Business-based blockchains can also be used as a peer-to-peer communication protocol, whether that be an intra-business internal communication system or an inter-business telecommunications model. This could allow for more transparent, secure, and simple business workflows and models, and could even allow expansion and the targeting of demographics which, previously, were not attainable. For instance, certain economies worldwide have grown - and do business internationally - only when the digital currency was adopted. Additionally, because bitcoin (though volatile) resists inflation, it could become a safe currency in the event of a global crisis, much like gold is.

Yet another way that the blockchain is transforming businesses is by the use of Initial Coin Offerings (ICOs). ICOs are digital equivalents of Initial Public Offerings (IPOs), which allow investors to buy shares of a company in order for it to raise funds. The ICO system is usually used to offer new, underlying altcoins in exchange for investor's Bitcoin or Ether. With the initial tokens, such investors essentially have a "share" in a company, which is based on the overall value of the company and its coins, which essentially gives the coins its value as a digital, tradeable asset. Using an ICO can be used as opposed to utilizing traditional IPO and stock/bond options, all while helping to both fund the company and give the underlying coin more value.

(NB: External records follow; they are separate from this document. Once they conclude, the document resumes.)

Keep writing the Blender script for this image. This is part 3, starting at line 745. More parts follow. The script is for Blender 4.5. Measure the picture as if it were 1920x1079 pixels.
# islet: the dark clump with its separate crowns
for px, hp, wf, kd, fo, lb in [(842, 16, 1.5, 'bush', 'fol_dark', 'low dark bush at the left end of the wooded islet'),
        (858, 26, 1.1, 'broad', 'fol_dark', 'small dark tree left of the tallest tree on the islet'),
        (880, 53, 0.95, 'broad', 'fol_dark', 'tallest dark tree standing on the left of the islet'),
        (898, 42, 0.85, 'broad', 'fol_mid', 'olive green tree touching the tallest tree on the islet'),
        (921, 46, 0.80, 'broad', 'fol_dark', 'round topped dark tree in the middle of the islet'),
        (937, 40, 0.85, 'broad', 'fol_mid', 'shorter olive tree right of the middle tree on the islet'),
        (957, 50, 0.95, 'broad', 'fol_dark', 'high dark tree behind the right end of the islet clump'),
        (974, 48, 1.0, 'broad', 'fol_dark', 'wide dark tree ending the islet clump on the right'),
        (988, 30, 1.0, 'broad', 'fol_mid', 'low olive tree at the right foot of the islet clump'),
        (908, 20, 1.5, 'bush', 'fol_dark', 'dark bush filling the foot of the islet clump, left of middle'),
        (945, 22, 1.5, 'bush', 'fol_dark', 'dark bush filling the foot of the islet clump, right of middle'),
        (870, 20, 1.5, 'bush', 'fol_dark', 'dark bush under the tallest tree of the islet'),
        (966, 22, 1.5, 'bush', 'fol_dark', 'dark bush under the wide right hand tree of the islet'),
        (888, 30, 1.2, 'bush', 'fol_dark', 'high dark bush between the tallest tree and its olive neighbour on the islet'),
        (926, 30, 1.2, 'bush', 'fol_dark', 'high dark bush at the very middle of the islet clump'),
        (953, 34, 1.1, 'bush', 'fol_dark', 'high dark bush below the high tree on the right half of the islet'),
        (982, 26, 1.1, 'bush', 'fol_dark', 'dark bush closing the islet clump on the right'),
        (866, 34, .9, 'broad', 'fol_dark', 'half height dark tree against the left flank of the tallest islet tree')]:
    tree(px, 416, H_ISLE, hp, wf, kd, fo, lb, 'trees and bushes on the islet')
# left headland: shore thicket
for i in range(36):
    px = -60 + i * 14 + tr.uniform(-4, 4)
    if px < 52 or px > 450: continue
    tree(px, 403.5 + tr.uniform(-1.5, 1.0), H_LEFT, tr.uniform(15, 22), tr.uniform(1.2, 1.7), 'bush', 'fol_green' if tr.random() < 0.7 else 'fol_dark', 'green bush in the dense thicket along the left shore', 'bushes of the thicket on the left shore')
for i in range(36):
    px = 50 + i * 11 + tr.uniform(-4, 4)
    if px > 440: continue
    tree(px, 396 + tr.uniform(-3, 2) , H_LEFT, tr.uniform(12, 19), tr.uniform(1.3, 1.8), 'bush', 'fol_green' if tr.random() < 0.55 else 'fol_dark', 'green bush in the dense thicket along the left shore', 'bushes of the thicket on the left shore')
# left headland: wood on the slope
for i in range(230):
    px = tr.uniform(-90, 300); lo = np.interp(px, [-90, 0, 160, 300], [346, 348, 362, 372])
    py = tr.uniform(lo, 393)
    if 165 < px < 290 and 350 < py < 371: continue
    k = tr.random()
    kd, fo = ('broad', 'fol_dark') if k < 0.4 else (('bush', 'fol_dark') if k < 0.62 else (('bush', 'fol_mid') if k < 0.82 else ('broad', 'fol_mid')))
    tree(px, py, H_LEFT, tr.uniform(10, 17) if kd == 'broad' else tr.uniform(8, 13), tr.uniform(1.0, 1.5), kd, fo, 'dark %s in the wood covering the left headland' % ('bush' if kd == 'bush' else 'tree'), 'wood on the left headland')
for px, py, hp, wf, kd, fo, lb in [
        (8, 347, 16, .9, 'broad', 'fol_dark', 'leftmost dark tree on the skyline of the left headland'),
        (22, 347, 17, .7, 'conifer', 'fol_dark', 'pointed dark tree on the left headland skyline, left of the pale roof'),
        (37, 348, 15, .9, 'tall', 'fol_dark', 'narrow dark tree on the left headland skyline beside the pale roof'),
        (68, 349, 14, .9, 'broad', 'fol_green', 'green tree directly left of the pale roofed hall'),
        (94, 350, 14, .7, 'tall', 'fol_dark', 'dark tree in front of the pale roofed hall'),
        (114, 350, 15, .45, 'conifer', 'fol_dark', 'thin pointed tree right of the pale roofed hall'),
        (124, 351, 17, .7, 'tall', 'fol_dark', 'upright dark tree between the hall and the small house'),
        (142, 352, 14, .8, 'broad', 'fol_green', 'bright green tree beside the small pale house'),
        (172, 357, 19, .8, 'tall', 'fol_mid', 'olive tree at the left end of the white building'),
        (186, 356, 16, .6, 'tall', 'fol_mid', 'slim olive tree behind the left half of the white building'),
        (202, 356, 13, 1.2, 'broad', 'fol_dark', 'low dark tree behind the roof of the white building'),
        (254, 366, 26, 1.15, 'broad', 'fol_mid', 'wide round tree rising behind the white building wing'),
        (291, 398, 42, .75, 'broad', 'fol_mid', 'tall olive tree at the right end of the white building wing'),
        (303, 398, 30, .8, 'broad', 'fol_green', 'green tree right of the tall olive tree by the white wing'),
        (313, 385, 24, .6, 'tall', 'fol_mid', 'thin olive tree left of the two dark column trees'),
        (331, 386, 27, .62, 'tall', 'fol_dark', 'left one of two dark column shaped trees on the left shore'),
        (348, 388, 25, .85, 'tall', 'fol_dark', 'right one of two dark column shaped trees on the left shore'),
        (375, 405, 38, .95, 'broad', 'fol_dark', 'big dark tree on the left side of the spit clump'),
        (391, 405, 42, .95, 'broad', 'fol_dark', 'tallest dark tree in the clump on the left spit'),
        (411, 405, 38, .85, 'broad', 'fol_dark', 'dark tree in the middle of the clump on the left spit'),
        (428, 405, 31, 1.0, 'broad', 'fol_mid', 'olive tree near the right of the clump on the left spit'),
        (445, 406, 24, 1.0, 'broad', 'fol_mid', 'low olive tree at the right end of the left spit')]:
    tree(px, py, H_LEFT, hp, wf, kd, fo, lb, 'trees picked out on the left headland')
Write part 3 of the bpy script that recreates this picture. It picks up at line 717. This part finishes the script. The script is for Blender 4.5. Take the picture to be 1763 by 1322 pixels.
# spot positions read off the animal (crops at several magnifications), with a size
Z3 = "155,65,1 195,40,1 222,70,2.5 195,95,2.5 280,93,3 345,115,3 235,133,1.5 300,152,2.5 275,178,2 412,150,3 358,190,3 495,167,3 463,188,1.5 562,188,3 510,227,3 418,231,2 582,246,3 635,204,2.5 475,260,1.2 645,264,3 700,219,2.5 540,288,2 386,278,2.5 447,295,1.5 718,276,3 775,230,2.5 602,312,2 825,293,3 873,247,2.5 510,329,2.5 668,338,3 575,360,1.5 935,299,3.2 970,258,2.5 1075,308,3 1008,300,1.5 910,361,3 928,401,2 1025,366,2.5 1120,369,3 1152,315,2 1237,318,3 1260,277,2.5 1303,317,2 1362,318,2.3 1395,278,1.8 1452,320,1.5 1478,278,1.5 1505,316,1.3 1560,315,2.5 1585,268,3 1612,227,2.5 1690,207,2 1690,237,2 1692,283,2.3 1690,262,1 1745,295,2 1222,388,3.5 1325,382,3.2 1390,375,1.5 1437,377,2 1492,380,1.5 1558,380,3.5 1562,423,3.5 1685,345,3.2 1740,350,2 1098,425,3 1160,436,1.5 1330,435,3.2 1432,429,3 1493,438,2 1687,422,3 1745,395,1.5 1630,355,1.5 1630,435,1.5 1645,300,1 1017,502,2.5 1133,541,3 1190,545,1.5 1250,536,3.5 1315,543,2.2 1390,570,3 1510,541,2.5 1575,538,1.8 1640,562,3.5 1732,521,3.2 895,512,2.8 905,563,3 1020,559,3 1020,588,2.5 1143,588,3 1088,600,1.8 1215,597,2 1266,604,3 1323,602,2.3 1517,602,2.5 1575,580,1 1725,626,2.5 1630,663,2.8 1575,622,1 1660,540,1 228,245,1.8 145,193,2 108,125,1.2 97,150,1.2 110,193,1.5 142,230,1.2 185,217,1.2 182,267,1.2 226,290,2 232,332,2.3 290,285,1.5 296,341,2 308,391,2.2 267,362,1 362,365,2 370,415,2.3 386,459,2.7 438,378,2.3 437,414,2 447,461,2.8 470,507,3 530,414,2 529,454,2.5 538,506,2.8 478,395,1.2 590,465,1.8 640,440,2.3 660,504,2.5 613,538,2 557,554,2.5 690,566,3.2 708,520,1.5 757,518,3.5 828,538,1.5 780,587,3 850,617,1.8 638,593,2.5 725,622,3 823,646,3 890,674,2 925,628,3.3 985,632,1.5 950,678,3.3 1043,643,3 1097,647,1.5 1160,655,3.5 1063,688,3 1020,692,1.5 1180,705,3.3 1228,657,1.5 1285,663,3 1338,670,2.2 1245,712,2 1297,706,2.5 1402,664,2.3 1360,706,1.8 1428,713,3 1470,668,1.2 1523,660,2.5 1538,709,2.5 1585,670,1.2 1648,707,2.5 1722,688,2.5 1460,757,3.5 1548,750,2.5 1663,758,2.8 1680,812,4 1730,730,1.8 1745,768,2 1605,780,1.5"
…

Discover The Power Of Blockchain To Future-Proof Your Business

The blockchain, cryptocurrency, and blockchain technology have the potential to radically alter the global economy by transforming record-keeping systems, banking systems that use fiat currency, the Internet, peer-to-peer payment and communication systems, and so forth will ultimately impact both businesses and day-to-day end-users. It is imperative that business executives and managers understand how blockchain technology is evolving, how it can be used and leveraged, and what novel business models and ventures it offers for future innovation.